Even normally pro-business, K-Street Republicans like new House Majority Leader Rep. Kevin McCarthy are prepared to crucify the bank on a cross of faux populism, and hardcore libertarians like Rep. Jeb Hensarling are out for blood. The Texas Republican, chairman of the House Financial Services Committee, is angry that “some of the richest, most politically connected companies in the world” have some of their sales backed by government “sweetheart deals.”

The conservative chattering classes are similarly excited by the prospect of claiming a scalp. Lawrence Kudlow argued that the bank is a “menace that actually damages American business competitiveness and reduces jobs at home.” Even the normally moderate Washington Post columnist Charles Lane admits that the libertarian critique of the Ex-Im Bank “has a lot going for it.” Lane cites a government study asserting that, when using “fair value accounting” – that is, being hard-headed about the chances of the bank’s loans being repaid by the shady and shaky governments that are its customers – the bank’s supposed $14 billion profit over the next decade is really a $2 billion loss, which U.S. taxpayers will have to cover.

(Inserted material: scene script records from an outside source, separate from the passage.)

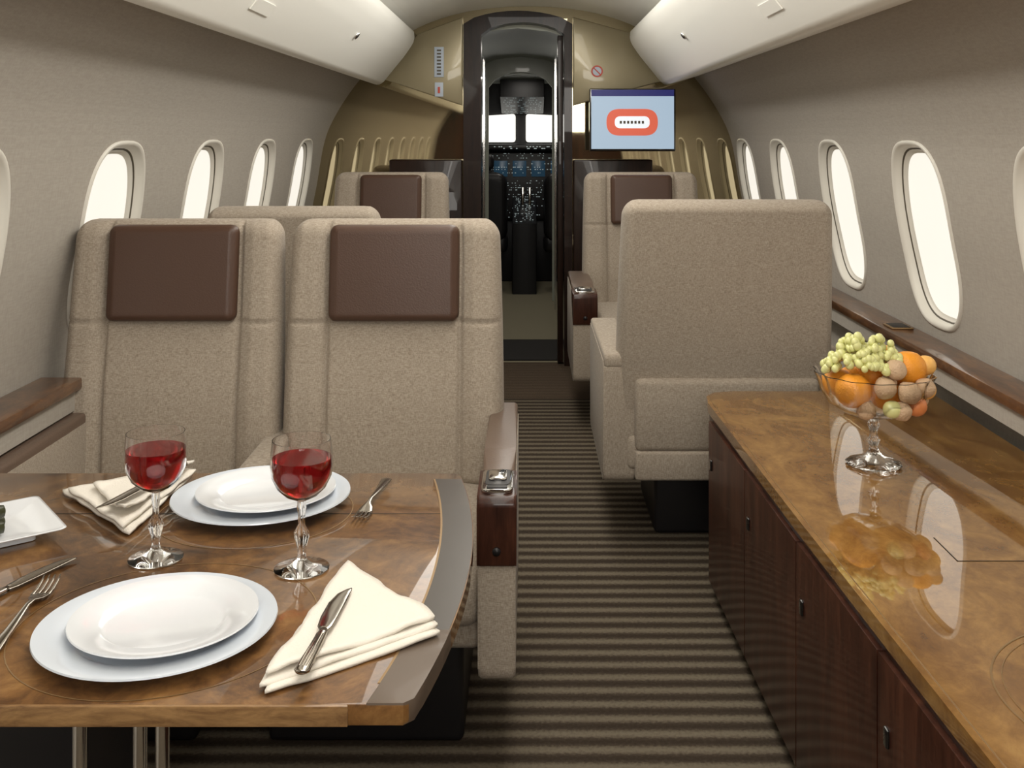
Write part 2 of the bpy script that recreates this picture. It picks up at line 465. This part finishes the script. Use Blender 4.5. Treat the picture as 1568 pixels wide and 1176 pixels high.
# ---------------------------------------------------------------- vestibule & cockpit
box('wall_vestibule_left', -.36, -.33, 6.06, 8.3, 0, 2.0, 'mirror')
box('wall_vestibule_right', .205, .235, 6.09, 8.3, 0, 2.0, 'mirror')
for i, y in enumerate((6.9, 7.9)):
    box('trim_vestibule_%d' % i, .198, .206, y, y+.03, 0, 1.9, 'chrome')
    box('trim_vestibule_%d' % (i+5), -.331, -.322, y, y+.03, 0, 1.9, 'chrome')
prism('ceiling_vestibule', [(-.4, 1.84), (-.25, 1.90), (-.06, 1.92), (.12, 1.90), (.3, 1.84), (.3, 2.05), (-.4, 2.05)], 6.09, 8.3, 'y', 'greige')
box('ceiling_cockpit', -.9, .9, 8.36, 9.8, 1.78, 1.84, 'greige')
o = bulkhead('wall_cockpit_divider', 8.3, 8.36, 'greige', arch(-.31, .19, -.01, 1.68, 1.80))
box('wall_cockpit_left', -.93, -.9, 8.36, 9.8, 0, 1.8, 'dark')
box('wall_cockpit_right', .9, .93, 8.36, 9.8, 0, 1.8, 'dark')
box('wall_cockpit_front', -.93, .93, 9.75, 9.8, 0, 1.8, 'dark')
prism('window_%d' % wn, roundpoly([(-.50, 1.24), (-.115, 1.24), (-.115, 1.50), (-.45, 1.48)], .03), 9.70, 9.745, 'y', 'sky')
prism('window_%d' % (wn+1), roundpoly([(-.02, 1.24), (.42, 1.24), (.38, 1.48), (-.02, 1.50)], .03), 9.70, 9.745, 'y', 'sky')
e = empty('cockpit_instrument_panel')
box('panel_body', -.85, .8, 9.3, 9.6, .55, 1.17, 'dark', .03, e)
box('panel_footwell', -.85, .8, 9.42, 9.6, 0, .56, 'dark', .01, e)
box('glareshield', -.87, .82, 9.2, 9.6, 1.17, 1.225, 'dark', .02, e)
for i, x in enumerate((-.50, -.30, -.135, .03, .20, .37)):
    box('display_%d' % i, x, x+.12, 9.29, 9.302, .94, 1.08, 'lcd', .004, e)
bm = bmesh.new()
for i in range(330):
    x = random.uniform(-.33, .27); z = random.choice([.58, .60, .62, .64, .66, .68, .70, .74, .76, .78, .80, .82, .84, .86, .88, .90, 1.10, 1.12, 1.14, 1.02, .97, 1.05, 1.0]); w_ = random.uniform(.003, .012)
    y = 9.287
    vs = [bm.verts.new(q) for q in ((x, y, z), (x+w_, y, z), (x+w_, y, z+.006), (x, y, z+.006))]; bm.faces.new(vs)
for i in range(26):
    x = random.uniform(-.30, .24); y = 9.198; z = random.choice([1.185, 1.20])
    vs = [bm.verts.new(q) for q in ((x, y, z), (x+.012, y, z), (x+.012, y, z+.008), (x, y, z+.008))]; bm.faces.new(vs)
finish_bm('indicator_lights', bm, 'lcdw', e)
e = empty('center_pedestal')
prism('pedestal_body', [(8.65, 0), (8.65, .58), (9.195, .77), (9.195, 0)], -.13, .07, 'x', 'dark', .01, e)
bm = bmesh.new()
for i in range(90):
    t = random.choice([k/16 for k in range(17)]); y = 8.67+t*.5; z = .589+t*.174+.004; x = random.uniform(-.12, .05); w_ = random.uniform(.004, .014)
    vs = [bm.verts.new(q) for q in ((x, y, z), (x+w_, y, z), (x+w_, y+.012, z+.004), (x, y+.012, z+.004))]; bm.faces.new(vs)
finish_bm('pedestal_switches', bm, 'lcdw', e)
box('throttle_lever', -.06, -.03, 9.0, 9.03, .68, .86, 'chrome', .008, e)
box('throttle_lever_b', .0, .03, 9.0, 9.03, .68, .86, 'chrome', .008, e)
e = empty('overhead_panel')
prism('panel', [(9.0, 1.63), (9.55, 1.50), (9.55, 1.78), (9.0, 1.78)], -.24, .14, 'x', 'dark', .01, e)
bm = bmesh.new()
for i in range(110):
    t = random.choice([k/8 for k in range(9)]); y = 9.02+t*.5; z = 1.627-t*.12-.004; x = random.uniform(-.22, .11)
    vs = [bm.verts.new(q) for q in ((x, y, z), (x+.01, y, z), (x+.01, y+.012, z-.003), (x, y+.012, z-.003))]; bm.faces.new(vs)
finish_bm('switches', bm, 'lcdw', e)
for cx in (-.40, .36):
    e = empty('pilot_seat', (cx, 8.75, 0))
    pad('backrest', 0, 0, .42, 1.0, .46, .05, .07, .05, .1, 'dark', e, -.05, nu=20, nv=20)
    pad('headrest', 0, -.02, 1.01, 1.15, .24, .04, .04, .03, .05, 'dark', e, 0, nu=14, nv=14)
    box('cushion', -.23, .23, -.03, .22, .33, .47, 'dark', .04, e)
    box('pedestal', -.15, .15, -.05, .1, 0, .33, 'dark', .01, e)
def area(name, loc, rot, sx_, sy_, p, col=(1, .94, .85)):
    l = bpy.data.lights.new(name, 'AREA'); l.shape = 'RECTANGLE'; l.size = sx_; l.size_y = sy_; l.energy = p; l.color = col
    o = bpy.data.objects.new(name, l); o.location = loc; o.rotation_euler = rot; return link(o)
area('vestibule_ceiling_light', (-.05, 7.1, 1.89), (0, 0, 0), .12, .5, 3.2)
area('cockpit_dome_light', (-.02, 8.6, 1.77), (0, 0, 0), .3, .25, 3.0)

# ---------------------------------------------------------------- side ledges
def ledge(s, ya, yb, holders):
    e = empty('side_ledge')
    pl = roundpoly([(s*1.135, .655), (s*1.135, .685), (s*1.243, .685), (s*1.243, .655)], .006, 2)
    prism('ledge_top', pl, ya, yb, 'y', 'ledge', .004, e)
    prism('ledge_apron', [(s*1.15, .603), (s*1.15, .655), (s*1.236, .655), (s*1.236, .603)], ya, yb, 'y', 'wall', 0, e)
    for y in holders:
        box('cup_holder_rim', s*1.19-.035, s*1.19+.035, y, y+.09, .685, .690, 'inlay', .002, e)
        box('cup_holder_well', s*1.19-.027, s*1.19+.027, y+.008, y+.082, .688, .6915, 'dark', .001, e)
ledge(1, Y0+.01, 5.92, (3.35, 5.2))
ledge(-1, Y0+.01, 2.69, ())
ledge(-1, 2.87, 5.92, (3.9,))

# ---------------------------------------------------------------- seats
def arm(e, x0, x1, ya, yb_, zt, z0=.21, detail=True, cap='leather2'):
    xc = (x0+x1)/2
    pl = roundpoly([(ya, z0), (ya, zt-.012), (yb_, zt-.012), (yb_, z0)], [.03, .012, .03, .03], 4)
    prism('arm_body', pl, x0, x1, 'x', 'seat', .010, e, 3)
    pl = roundpoly([(ya+.16, zt-.02), (ya+.16, zt+.004), (ya+.30, zt+.014), (yb_, zt+.014), (yb_, zt-.02)], [0, .008, .02, .02, 0], 3)
    if not detail: pl = roundpoly([(ya, zt-.03), (ya, zt+.008), (yb_, zt+.014), (yb_, zt-.03)], [.01, .02, .02, .01], 3)
    prism('arm_cap', pl, x0+.002, x1-.002, 'x', cap, .010, e, 3)
    if detail:
        pl = roundpoly([(ya-.006, zt-.135), (ya-.006, zt), (ya+.165, zt+.003), (ya+.165, zt-.04), (ya+.03, zt-.135)], [.004, .02, .004, .01, .02], 4)
        prism('arm_wood_front', pl, x0-.002, x1+.002, 'x', 'mahog', .006, e, 3)
        w_ = (x1-x0)
        prism('bezel_chrome', roundpoly([(xc-w_*.42, ya+.018), (xc+w_*.42, ya+.018), (xc+w_*.42, ya+.150), (xc-w_*.42, ya+.150)], .018, 5), zt, zt+.010, 'z', 'chrome', .003, e)
        prism('bezel_recess', roundpoly([(xc-w_*.33, ya+.045), (xc+w_*.33, ya+.045), (xc+w_*.33, ya+.140), (xc-w_*.33, ya+.140)], .014, 5), zt+.006, zt+.0112, 'z', 'dark', .0, e)
        prism('bezel_insert', roundpoly([(xc-w_*.25, ya+.07), (xc+w_*.25, ya+.07), (xc+w_*.25, ya+.130), (xc-w_*.25, ya+.130)], .012, 5), zt+.010, zt+.016, 'z', 'chrome', .003, e)
        prism('button_strip', roundpoly([(xc-w_*.28, ya+.024), (xc+w_*.28, ya+.024), (xc+w_*.28, ya+.038), (xc-w_*.28, ya+.038)], .003, 2), zt+.008, zt+.0125, 'z', 'dark', 0, e)
        loft('jack', [(Vector((xc, ya-.005, zt-.105)), Vector((1, 0, 0)), Vector((0, 0, 1)), .009, .009), (Vector((xc, ya-.010, zt-.105)), Vector((1, 0, 0)), Vector((0, 0, 1)), .008, .008)], 'dark', e, 14)
def seat(name, loc, rz, w, arms, top=1.08, ph=.172, bolster=.014, lenf=.62, hrw=.338, ctop=.475, inset=.035):
    e = empty(name, (loc[0], loc[1], 0), rz)
    def fn(x, z):
        a = abs(x)
        o = 0
        t = min(max((a-ph)/.04, 0), 1); o += bolster*t*t*(3-2*t)
        o -= .016*math.exp(-((a-ph)/.0045)**2)
        o -= .009*math.exp(-((z-(top-.262))/.004)**2)
        o += .010*math.exp(-((z-.62)/.12)**2)
        return o
    pad('backrest', 0, 0, .40, top, w, .045, .085, .036, .05, 'seat', e, .13, fn, .05, 120, 120)
    def f2(x, z):
        dx = hrw/2-abs(x)
        return -.004*math.exp(-((dx-.012)/.004)**2)+.004*math.cos(x*8)
    zt = top-.012
    pad('headrest_pad', 0, .13*(zt-.25-.40)-.050, zt-.247, zt, hrw, .022, .02, .02, .022, 'leather', e, .13, f2, 0, 44, 36)
    hwb = w/2-.03
    box('cushion', -hwb, hwb, -lenf+.02, .02, .30, ctop, 'seat', .04, e, 5)
    box('seat_base', -hwb, hwb, -lenf+.05, .10, .25, .36, 'seat', .02, e)
    box('back_base_upper', -w/2+inset, w/2-inset, -.02, .125, .315, .54, 'seat', .018, e)
    box('back_base_lower', -w/2+inset, w/2-inset, -.02, .127, .225, .317, 'seat', .010, e)
    box('pedestal', -.21, .21, -.46, -.04, 0, .24, 'dark', .015, e)
    for a in arms:
        arm(e, a[0], a[1], -lenf, .09, a[2], .21, a[3], a[4] if len(a) > 4 else 'leather2')
    return e
seat('double_seat_unit', (-.920, 2.72), 0, .566, [(-.28, -.20, .585, False)], ctop=.42)
seat('double_seat_unit', (-.347, 2.72), 0, .572, [(.247, .322, .58, True), (-.325, -.262, .525, False, 'seat')], ctop=.42)
sa = [(.285, .385, .60, False, 'seat'), (-.385, -.285, .60, False, 'seat')]
seat('club_seat', (.622, 3.41), math.pi, .685, sa, 1.10, .19, inset=.055)
seat('club_seat', (-.78, 3.62), math.pi, .60, [(.25, .34, .58, False, 'seat'), (-.37, -.275, .58, False, 'seat')], 1.065, .19)
sb = [(.255, .35, .60, True), (-.37, -.265, .60, True)]
seat('club_seat', (.57, 5.28), 0, .60, sb, 1.115, .17, hrw=.31)
seat('club_seat', (-.69, 5.28), 0, .60, [(.255, .35, .60, True), (-.35, -.265, .60, True)], 1.115, .17, hrw=.31)
e = empty('power_socket')
box('plate', -1.1215, -1.1165, 2.27, 2.33, .49, .545, 'dark', .002, e)
box('button', -1.1175, -1.114, 2.285, 2.30, .51, .53, 'chrome', .001, e)

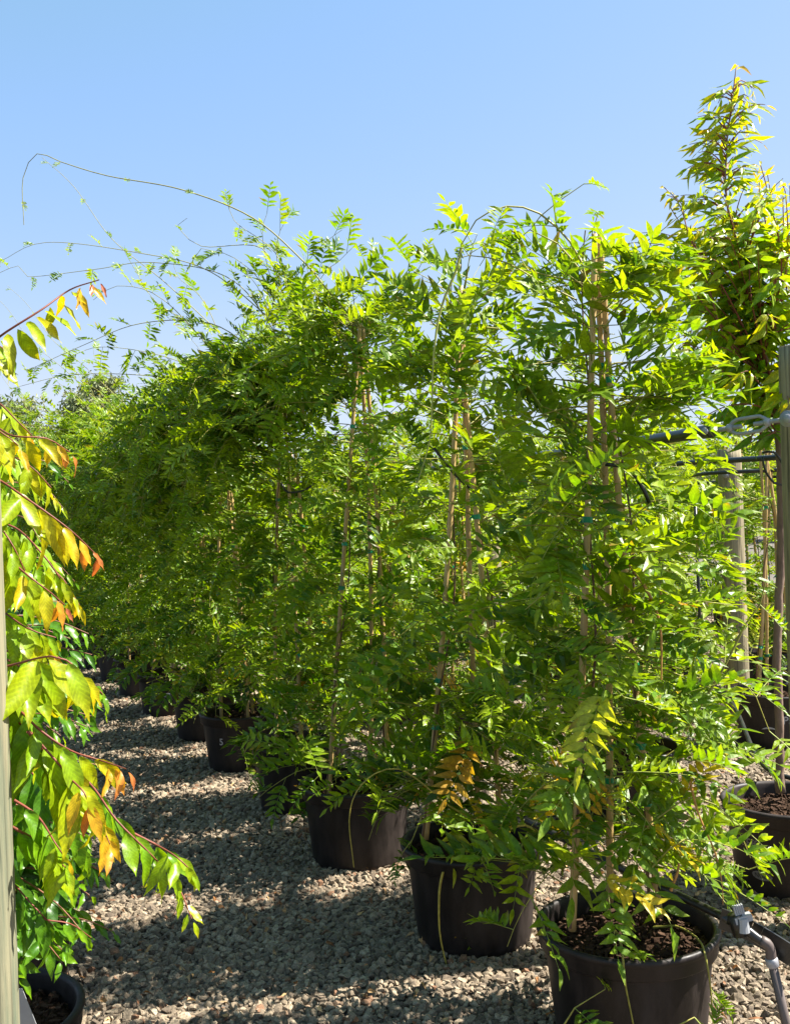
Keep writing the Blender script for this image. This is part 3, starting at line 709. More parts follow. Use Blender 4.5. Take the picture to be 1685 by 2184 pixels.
# ---- rows behind, on the right of the path
base_b = climber(1.19, 5.25, 2.45, 77, 'vine on canes in a black pot just behind the black trellis pipe', 85, 0.42, (0, 0, 0), 0.2, bright=0.5, ls=1.0, group='vines in the second row behind the path row', step=0.085)
sparse_c = climber(2.45, 6.6, 2.1, 87, 'sparse vine in the black pot with grey lettering right of the trunk', 16, 0.26, (0, 0, 0), 0.2, bright=0.55, ls=1.0, group='vines in the third row', step=0.09, skirt=10,
                 lettering=[('SWOOSH', 0.05, 0.16, -0.11), ('Plate', 0.07, 0.2, 0.04)])
base_c = climber(2.0, 7.65, 2.35, 88, 'vine behind the weathered post, first dense one of the third row', 75, 0.40, (0, 0, 0), 0.2, bright=0.55, ls=1.0, group='vines in the third row', step=0.09)
for k in range(11):
    d = 6.75+k*1.02; X = 1.67-0.478*(d-4.2)
    copy_thing(base_b if k % 2 else base_c, (X, d, 0), rr.uniform(0, 6.2), ORD[k]+' vine from the camera in the second row, half hidden behind the path row', 'vines in the second row behind the path row', rr.uniform(0.95, 1.05))
lab_pot = climber(3.15, 8.35, 2.3, 99, 'vine in a brown pot with white lettering behind the far right post', 45, 0.33, (0, 0, 0), 0.2, bright=0.55, group='vines in the third row', step=0.09, mat='pot_brown',
                  lettering=[('effect', 0.095, 0.245, 0.0), ('OVAL', 0.05, 0.14, 0.03)])
for k in range(11):
    d = 8.7+k*1.05; X = 2.45-0.478*(d-6.6)
    copy_thing(base_c if k % 2 else base_b, (X, d, 0), rr.uniform(0, 6.2), ORD[k]+' vine from the camera in the third row, behind the grey posts', 'vines in the third row', rr.uniform(0.92, 1.05))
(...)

But this green eyeshade view of the bank misses a lot of its political and strategic value. Take the case of Dubai, which, as Lane notes, got an Ex-Im-underwritten loan for $117 million to buy some Boeing 737s. Dubai and the rest of the United Arab Emirates aren’t exactly hurting for cash – they have the second largest economy in the Persian Gulf and have used their oil wealth to become a regional tourist attraction – and could certainly get private financing for the plane purchases. Indeed, Emirates Airlines has been growing like a weed and is a major international carrier; it’s even got its name on the plush new stadium of the London soccer powerhouse, Arsenal.

At the same time, the UAE is a critical U.S. ally in the struggle with al Qaeda and, more generally, in security matters throughout the Muslim world; in part because Dubai has become a regional entrepot, it is a critical “node” for a host of reasons. Just this spring, an al Qaeda cell was rounded up in Abu Dhabi. At the same time – and particularly as the Obama administration’s Middle East policy continues to unravel – the UAE, like the royal family next door in Saudi Arabia, sometimes hedges its bets.

In sum, even if the Emiratis get a “sweetheart deal” from Uncle Sugar’s Ex-Im Bank, it’s a baksheesh well spent. And it’s pretty likely that the UAE will fulfill the terms of the loan. This ain’t capitalism, it’s strategy.

Indeed, if there’s a problem with the Ex-Im Bank, it’s that it no longer finances actual arms sales. It used to, during the Cold War, to the tune of almost $500 million a year – serious money by 1960s standards. Alas, at the height of the Vietnam War, a headline-conscious Congress put an end to that, substituting a separate defense loan guarantee program that rarely, if ever, has been used.

From the Bank of England to Alexander Hamilton, clever conservatives have understood the strategic value of money; the British empire was built upon subsidies paid to European – particularly Dutch and German – allies as well as the Royal Navy. It was George III’s Tory ministers who wanted their rambunctious and spendthrift North American colonists to pay market price. That turned out to be a somewhat shortsighted policy.

The right rebuttal, in the case of the Export-Import Bank, to the charge of “crony capitalism!” should not be: “Is not!” A better reply would be: “So what?” In America’s world, there are three kinds of international entities: allies, adversaries and clients. Wise strategy embraces an ally, defeats an adversary, and bribes a client. With the Ex-Im Bank, the bribery comes on the installment plan.